Saturday, March 9, 2013

Juracán, Yukiyú, Jupías y Pollo al Vaticano

(Dedicated to la M. Lahn who initiated this story)

When the Spaniards landed in the lands of the Arawaks, the Caribbean, they could not understand the fact that for the natives, there were not evil or good forces as presented by the Judeo-Christian ideology. The Arawaks explained their spiritual world in terms of its relationship to life, the material world, and how its destructive and constructive forces acted in a symbiotic relationship. Juracan and Yukiyu were the names used to refer to these creative forces. The Arawaks also honored the spirits of the dead, jupías, and built statues, cemíes, to represent them. Due to the entrenched Christian traditions and the colonizers’ inability to transcend them, they imposed their world views on the Arawaks, thus Juracan became the devil, and Yukiyu, Jehovah. The jupias were redefined by the Spaniards as the Arawaks conception of sainthood or the opposite, adoration of the devil, and, consequently, destroyed their cemies, and from then on, the Spaniards expected everybody to live according to the advanced Christian traditions,  happily forever and ever after (just kidding) until the new colonizers arrived: USA’s convenient and opportunistic democratic principles, protestant preachers and shopping malls.

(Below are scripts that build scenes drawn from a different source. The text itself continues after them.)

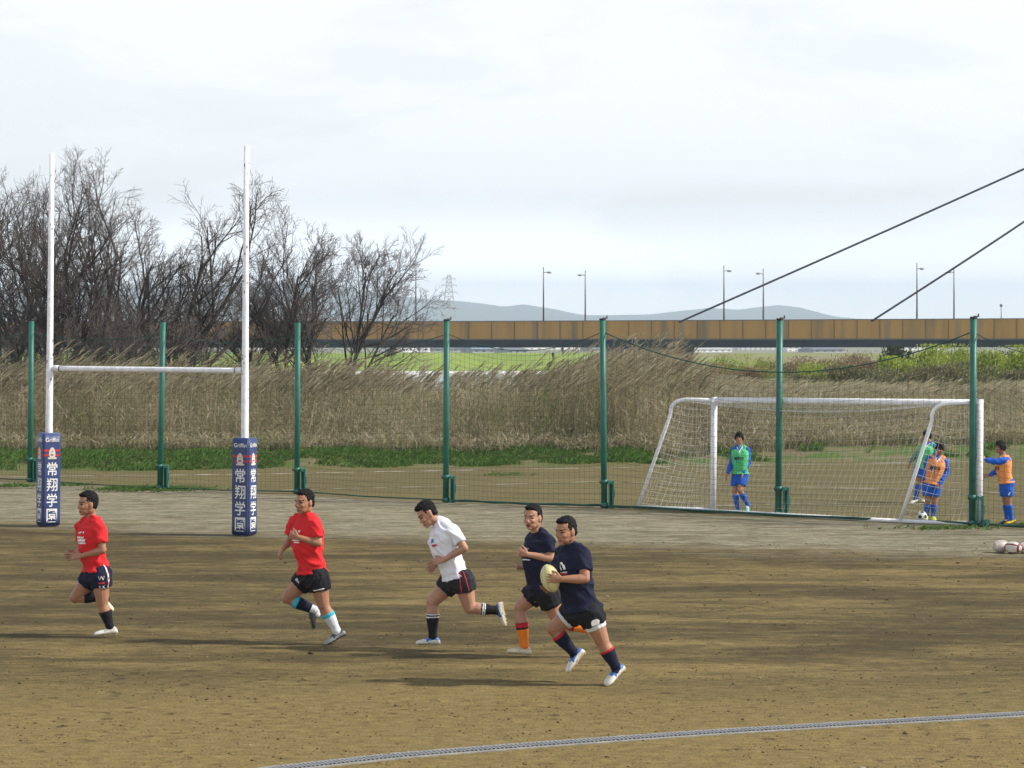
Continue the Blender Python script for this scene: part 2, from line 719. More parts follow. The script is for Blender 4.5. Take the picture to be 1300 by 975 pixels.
def ground_line(pix, width, z=0.004):
    P = [gnd(x, y) for x, y in pix]
    vs, fs = [], []
    for i, p in enumerate(P):
        d = (P[min(i + 1, len(P) - 1)] - P[max(i - 1, 0)]).normalized()
        nrm = V((-d.y, d.x, 0))
        vs += [(p.x + nrm.x * width / 2, p.y + nrm.y * width / 2, z), (p.x - nrm.x * width / 2, p.y - nrm.y * width / 2, z)]
    for i in range(len(P) - 1):
        fs.append((2 * i, 2 * i + 1, 2 * i + 3, 2 * i + 2))
    tag(link_mesh('touchline', np_mesh('touchline', vs, fs), LIME), kind='structure')


ground_line([(-60, 607), (110, 604), (300, 602.5), (480, 599), (700, 595), (900, 591.5), (1150, 587.5), (1400, 584)], 0.20)
ground_line([(200, 626), (380, 622), (540, 618), (760, 611.5), (1000, 618), (1400, 629)], 0.11, 0.006)
ground_line([(250, 631), (420, 634), (600, 641), (800, 645), (1000, 640), (1200, 640), (1400, 652)], 0.12, 0.008)

# ================================================================== HAZE
def haze_box():
    mb = MB()
    mb.box((0, 4300, 66), (17000, 8700, 152))
    m = bpy.data.materials.new('haze_air')
    m.use_nodes = True
    N, L = m.node_tree.nodes, m.node_tree.links
    N.remove(N['Principled BSDF'])
    pv = N.new('ShaderNodeVolumePrincipled')
    pv.inputs['Color'].default_value = (0.76, 0.90, 1.0, 1)
    pv.inputs['Density'].default_value = 0.00022
    pv.inputs['Anisotropy'].default_value = 0.1
    L.new(pv.outputs[0], N['Material Output'].inputs['Volume'])
    tag(mb.build('haze', m), kind='stuff')


haze_box()

# ================================================================== HILLS
def hills():
    prof = [(-700, 380), (-300, 372), (0, 368), (150, 362), (300, 360), (420, 360), (480, 372), (545, 380), (580, 382), (602, 384), (640, 389), (665, 386), (700, 391),
            (740, 400), (780, 400), (830, 399), (862, 395), (900, 391), (940, 393), (960, 390), (988, 387), (1020, 391), (1046, 400), (1090, 405), (1300, 407), (1900, 406)]
    Y0 = 8300.0
    px = np.linspace(-700, 1900, 260)
    py = np.interp(px, [p[0] for p in prof], [p[1] for p in prof])
    vs, n = [], len(px)
    for r, (dy, k) in enumerate(((-1300, 0.0), (-900, 0.3), (-450, 0.72), (0, 1.0), (250, 0.6))):
        for x, y in zip(px, py):
            top = CAM_H + (HORIZON - y) * Y0 / F_PX
            X = (x - 650) / F_PX * Y0
            nz_ = noise.noise(V((X * 0.004, r * 3.1, 0.5))) + 0.5 * noise.noise(V((X * 0.012, r * 1.7, 4)))
            amp = (3.0 if k == 1.0 else 16.0) * (0.15 if k == 0 else 1)
            vs.append((X, Y0 + dy + nz_ * 120 * (k < 1), -6 + (top + 6) * k + nz_ * amp * min(1, top / 60)))
    fs = [(j * n + i, j * n + i + 1, (j + 1) * n + i + 1, (j + 1) * n + i) for j in range(4) for i in range(n - 1)]
    m = mat('wooded_hill', (0.055, 0.085, 0.05), rough=0.95, var=0.4, scale=0.012, world=True, spec=0.0)
    tag(link_mesh('hills', np_mesh('hills', vs, fs), m, smooth=True), kind='structure')


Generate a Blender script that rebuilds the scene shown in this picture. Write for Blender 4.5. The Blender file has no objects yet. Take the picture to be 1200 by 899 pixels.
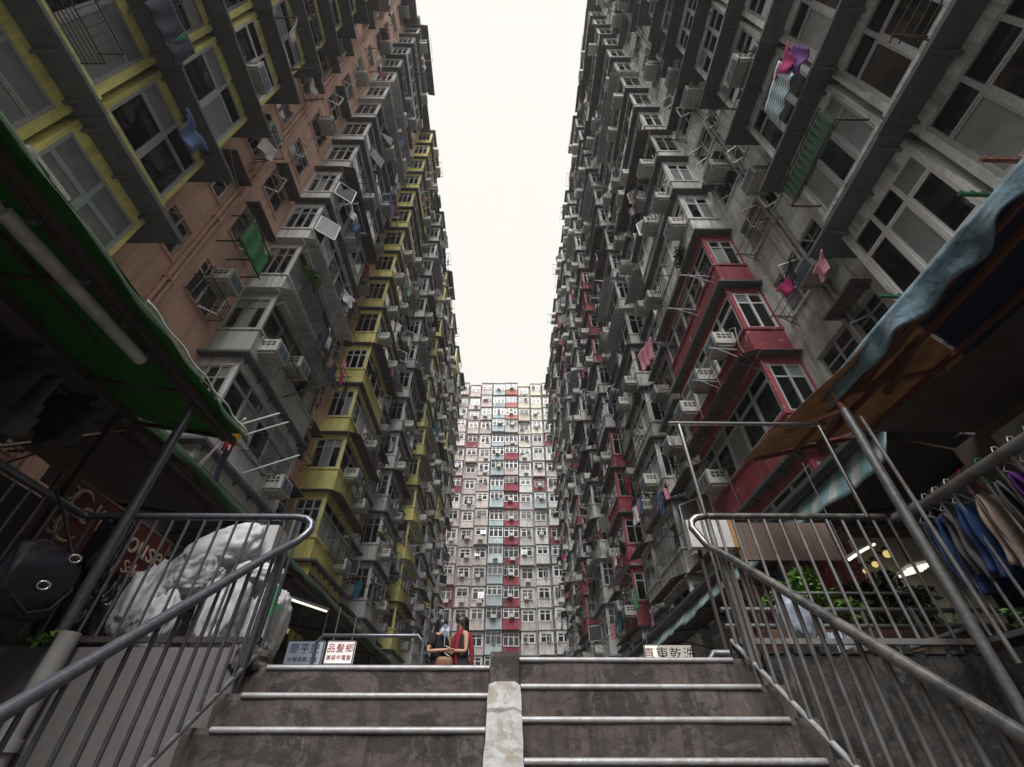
import bpy, bmesh, math, random
from mathutils import Vector, Matrix, noise
R = math.radians
rng = random.Random(7)
C = bpy.context.scene.collection
scn = bpy.context.scene

# ------------------------------------------------------------------ camera
cam = bpy.data.cameras.new('camera'); cam.lens = 16.0; cam.sensor_width = 36.0
cam.clip_start = 0.05; cam.clip_end = 3000
camo = bpy.data.objects.new('camera', cam); C.objects.link(camo)
camo.location = (0, 0, 0)
camo.rotation_euler = (R(90 + 40.8), 0, R(-0.65))
scn.camera = camo
# ------------------------------------------------------------------ sky, sun, exposure
SUN_EL, SUN_ROT = R(54), R(185)
w = bpy.data.worlds.new('World'); scn.world = w; w.use_nodes = True
nt = w.node_tree; nt.nodes.clear()
out = nt.nodes.new('ShaderNodeOutputWorld'); bg = nt.nodes.new('ShaderNodeBackground')
sky = nt.nodes.new('ShaderNodeTexSky'); sky.sky_type = 'NISHITA'; sky.sun_disc = False
sky.sun_elevation = SUN_EL; sky.sun_rotation = SUN_ROT
mx = nt.nodes.new('ShaderNodeMix'); mx.data_type = 'RGBA'
mx.inputs['Factor'].default_value = 0.965            # closed cloud deck over the blue
mx.inputs['B'].default_value = (10.5, 10.15, 9.55, 1)
nt.links.new(sky.outputs[0], mx.inputs['A']); nt.links.new(mx.outputs['Result'], bg.inputs[0])
bg.inputs[1].default_value = 0.10
nt.links.new(bg.outputs[0], out.inputs[0])
sl = bpy.data.lights.new('sun', 'SUN'); sl.energy = 5.0; sl.angle = R(35); sl.color = (1, .985, .965)
so = bpy.data.objects.new('sun', sl); C.objects.link(so)
so.rotation_euler = (R(36), 0, R(-5))
so.location = (0, -20, 90)
vs = scn.view_settings
scn.display_settings.display_device = 'sRGB'
vs.view_transform = 'Standard'; vs.look = 'None'; vs.exposure = 0.0; vs.gamma = 1.0; vs.use_curve_mapping = False
scn.cycles.max_bounces = 7; scn.cycles.diffuse_bounces = 4; scn.cycles.transparent_max_bounces = 10
scn.cycles.glossy_bounces = 2; scn.cycles.transmission_bounces = 3
scn.cycles.caustics_reflective = False; scn.cycles.caustics_refractive = False

# ------------------------------------------------------------------ materials
MATS = {}
def nodes(name):
    m = bpy.data.materials.new(name); m.use_nodes = True
    n = m.node_tree; n.nodes.clear()
    o = n.nodes.new('ShaderNodeOutputMaterial'); b = n.nodes.new('ShaderNodeBsdfPrincipled')
    n.links.new(b.outputs[0], o.inputs[0]); MATS[name] = m
    return m, n, b, o
def mixc(n, fac, a, b):
    x = n.nodes.new('ShaderNodeMix'); x.data_type = 'RGBA'; x.clamp_factor = True
    for s, v in (('Factor', fac), ('A', a), ('B', b)):
        if isinstance(v, (float, int)): x.inputs[s].default_value = v
        elif isinstance(v, tuple): x.inputs[s].default_value = (*v[:3], 1)
        else: n.links.new(v, x.inputs[s])
    return x.outputs['Result']
def noisen(n, scale, detail=5, stretch=None, rough=.6, dist=0):
    g = n.nodes.new('ShaderNodeNewGeometry'); v = g.outputs['Position']
    if stretch:
        mp = n.nodes.new('ShaderNodeVectorMath'); mp.operation = 'MULTIPLY'; mp.inputs[1].default_value = stretch
        n.links.new(v, mp.inputs[0]); v = mp.outputs[0]
    t = n.nodes.new('ShaderNodeTexNoise'); t.inputs['Scale'].default_value = scale; t.inputs['Detail'].default_value = detail
    t.inputs['Roughness'].default_value = rough; t.inputs['Distortion'].default_value = dist
    n.links.new(v, t.inputs['Vector']); return t.outputs['Fac']
def ramp(n, src, lo, hi):
    r = n.nodes.new('ShaderNodeMapRange'); r.inputs['From Min'].default_value = lo; r.inputs['From Max'].default_value = hi
    n.links.new(src, r.inputs['Value']); return r.outputs['Result']
def bump(n, b, src, strength, dist=.02):
    u = n.nodes.new('ShaderNodeBump'); u.inputs['Strength'].default_value = strength; u.inputs['Distance'].default_value = dist
    n.links.new(src, u.inputs['Height']); n.links.new(u.outputs[0], b.inputs['Normal'])
def mathn(n, op, a, b):
    x = n.nodes.new('ShaderNodeMath'); x.operation = op; x.use_clamp = True
    for i, v in enumerate((a, b)):
        if isinstance(v, (float, int)): x.inputs[i].default_value = v
        else: n.links.new(v, x.inputs[i])
    return x.outputs[0]
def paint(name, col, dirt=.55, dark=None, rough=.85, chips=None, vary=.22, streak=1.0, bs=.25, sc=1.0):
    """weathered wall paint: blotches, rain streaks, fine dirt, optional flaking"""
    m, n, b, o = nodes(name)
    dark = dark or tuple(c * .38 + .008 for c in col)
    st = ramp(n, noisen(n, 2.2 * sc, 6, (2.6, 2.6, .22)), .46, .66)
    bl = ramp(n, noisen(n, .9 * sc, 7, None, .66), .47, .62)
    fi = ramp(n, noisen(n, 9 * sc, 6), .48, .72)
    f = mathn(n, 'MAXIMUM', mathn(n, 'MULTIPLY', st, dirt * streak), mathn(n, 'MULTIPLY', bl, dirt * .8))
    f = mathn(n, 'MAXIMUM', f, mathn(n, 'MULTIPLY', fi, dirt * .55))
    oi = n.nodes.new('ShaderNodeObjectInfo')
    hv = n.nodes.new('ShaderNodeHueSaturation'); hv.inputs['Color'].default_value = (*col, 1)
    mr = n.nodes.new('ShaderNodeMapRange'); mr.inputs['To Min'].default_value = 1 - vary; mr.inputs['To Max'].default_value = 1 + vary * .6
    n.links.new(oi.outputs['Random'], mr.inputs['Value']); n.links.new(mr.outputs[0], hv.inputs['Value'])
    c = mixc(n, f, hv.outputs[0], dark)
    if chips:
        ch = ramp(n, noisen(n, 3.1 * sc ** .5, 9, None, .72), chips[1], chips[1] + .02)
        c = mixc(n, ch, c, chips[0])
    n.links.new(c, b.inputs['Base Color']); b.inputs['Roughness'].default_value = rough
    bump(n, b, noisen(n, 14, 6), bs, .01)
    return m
def plain(name, col, rough=.6, metal=0, ns=0, dark=None, bmp=0, scale=20, spec=.5):
    m, n, b, o = nodes(name)
    if ns:
        c = mixc(n, ramp(n, noisen(n, scale, 6), .42, .72), col, dark or tuple(x * .5 for x in col))
        n.links.new(c, b.inputs['Base Color'])
    else: b.inputs['Base Color'].default_value = (*col, 1)
    if bmp: bump(n, b, noisen(n, scale * 2, 4), bmp, .01)
    b.inputs['Roughness'].default_value = rough; b.inputs['Metallic'].default_value = metal
    b.inputs['Specular IOR Level'].default_value = spec
    return m
def emit(name, col, s):
    m, n, b, o = nodes(name)
    b.inputs['Base Color'].default_value = (*col, 1)
    b.inputs['Emission Color'].default_value = (*col, 1); b.inputs['Emission Strength'].default_value = s
    return m
def cloth(name, col, trans=.0):
    m, n, b, o = nodes(name)
    c = mixc(n, ramp(n, noisen(n, 6, 5), .4, .7), col, tuple(x * .6 for x in col))
    n.links.new(c, b.inputs['Base Color']); b.inputs['Roughness'].default_value = .95
    bump(n, b, noisen(n, 60, 3), .3, .004)
    if trans:
        t = n.nodes.new('ShaderNodeBsdfTranslucent'); n.links.new(c, t.inputs['Color'])
        x = n.nodes.new('ShaderNodeMixShader'); x.inputs[0].default_value = trans
        n.links.new(b.outputs[0], x.inputs[1]); n.links.new(t.outputs[0], x.inputs[2]); n.links.new(x.outputs[0], o.inputs[0])
    return m
GREY = (.30, .30, .29)
paint('peach', (.76, .49, .385), .5, chips=((.52, .42, .36), .635))
paint('yellow', (.86, .81, .29), .5, (.26, .22, .08), chips=((.50, .49, .40), .655))
paint('greywhite', (.64, .64, .635), .7)
paint('white', (.70, .70, .67), .8, (.13, .125, .105), chips=((.17, .16, .13), .635))
paint('palewall', (.73, .755, .725), .8, (.16, .165, .14), chips=((.22, .21, .18), .64))
paint('greenish', (.50, .55, .50), .6)
paint('red', (.34, .06, .085), .65, (.12, .02, .03), chips=((.46, .26, .27), .585))
paint('salmon', (.50, .20, .17), .4)
paint('blue', (.50, .60, .62), .65)
paint('pink', (.66, .575, .55), .7)
paint('farwhite', (.66, .645, .63), .75)
paint('cream', (.74, .70, .60), .5)
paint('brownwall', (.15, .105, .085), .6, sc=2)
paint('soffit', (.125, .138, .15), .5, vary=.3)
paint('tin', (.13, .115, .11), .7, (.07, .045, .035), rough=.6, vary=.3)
paint('tinlight', (.60, .61, .62), .6, vary=.25, rough=.5)
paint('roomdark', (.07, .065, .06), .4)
def crust(name, base, mid, dark, light, sc=1.0, k=(.85, .7, .6), rough=.85, bs=.75):
    """old bare concrete: mottling, crisp dark stains, scraped pale patches, rain streaks"""
    m, n, b, o = nodes(name)
    c1 = mixc(n, ramp(n, noisen(n, 5.5 * sc, 8, (1, 1, 1.6), .68), .44, .60), base, mid)
    c2 = mixc(n, mathn(n, 'MULTIPLY', ramp(n, noisen(n, 2.3 * sc, 10, (1, 1, 1.3), .72, .6), .515, .545), k[0]), c1, dark)
    c3 = mixc(n, mathn(n, 'MULTIPLY', ramp(n, noisen(n, 7 * sc, 10, (1.2, 1.2, .5), .75), .575, .61), k[1]), c2, light)
    c4 = mixc(n, mathn(n, 'MULTIPLY', ramp(n, noisen(n, 4.5 * sc, 6, (3.4, 3.4, .3)), .52, .62), k[2]), c3, dark)
    n.links.new(c4, b.inputs['Base Color']); b.inputs['Roughness'].default_value = rough
    bump(n, b, noisen(n, 16 * sc, 9, None, .75), bs, .014)
crust('concrete', (.108, .087, .079), (.066, .052, .047), (.033, .026, .025), (.17, .148, .135), 1.0, (.75, .5, .6))
crust('dividerconcrete', (.42, .42, .42), (.32, .31, .30), (.22, .17, .12), (.48, .48, .48), 1.6, (.6, .8, .15))
crust('mossy', (.045, .040, .037), (.022, .020, .019), (.007, .0065, .006), (.15, .14, .13), 1.3, (.95, .55, .8), .9, .9)
paint('render', (.145, .133, .131), .4, vary=.05, streak=.7, bs=.4, sc=2)
paint('paving', (.17, .155, .145), .8)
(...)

Mary stopped being a virgin, the saints not longer existed and Walmart and Costco are the new temples to visit on Sundays. Plasmas replaced the cemíes, and are used to watch Jerry Springer, CNN sanitized news, and, at present a bunch of stuffy, mostly old white men, dressed up in medieval clothing, sort of religious European drag queens, choosing one of their own, and once they finish with their election, parade and parade and parade as they spread incense and good sense, and more of their democratic principles. But luckily, as one descendant of the Arawaks just cynically informed me (cynicism is a quality widely spread among certain groups in the Americas, go figure!), they will use their cooking abilities - while watching the conclave - to make Pollo al Vaticano. And naively, the listener asked. how is the dish made? “Sin papa”, she responded.